NEWS

Business professor publishes award-winning wine consumption research

Jan 9, 2010 | General News

Barry J. Babin, professor of business and chair of the marketing & analysis department at Louisiana Tech University, recently published award-winning research that demonstrates that consumers’ psychological beliefs about a wine can over-ride consumer taste sensations in making quality and price judgments.

Published in the November 2009 issue of the International Journal of Wine Business Research, Babin’s research received a 2010 Award for Excellence from the Emerald Literari Network.

The research involved an experiment in which a sample of consumers from Texas tasted a wine ostensibly labeled as either a standard French table wine or a wine from a known wine region in Texas. The results suggest that the knowledge that the wine was French led to greater likability, higher quality perceptions and a willingness to pay a higher price compared to a wine thought to be from a Texas wine region.

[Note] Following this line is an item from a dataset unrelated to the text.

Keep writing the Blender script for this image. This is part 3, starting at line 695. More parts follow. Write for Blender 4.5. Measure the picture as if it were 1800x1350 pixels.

In reality, all subjects tasted the same wine so that if the physical characteristics determined consumer judgments the French and Texas wine should have been liked the same. Even subjects having the strongest affinity for Texas and all things Texas displayed greater favorability for a wine described as French.

“Their ethnocentrism or affinity for their home region was not resistant to the belief that French wines are better,” said Babin. “The research shows that psychological affects determine which wines are preferred and purchased more than do the actual physical characteristics of the wine.”

“These results have implications for emerging wine regions but also for the marketing of goods in general as the knowledge that certain products originate from certain regions influences the value of many products.”

The research article titled, “Pride and Prejudice in the Evaluation of Wine?” is coauthored by Julie Guidry, assistant professor of marketing at Louisiana State University as well as William Graziano of the Department of Psychological Sciences at Purdue University and Joel Schneider in the Department of Psychology at Illinois State University.

The award will be given in February at the Fifth International Conference of the Academy of Wine Business Research to be held at Auckland (New Zealand) University.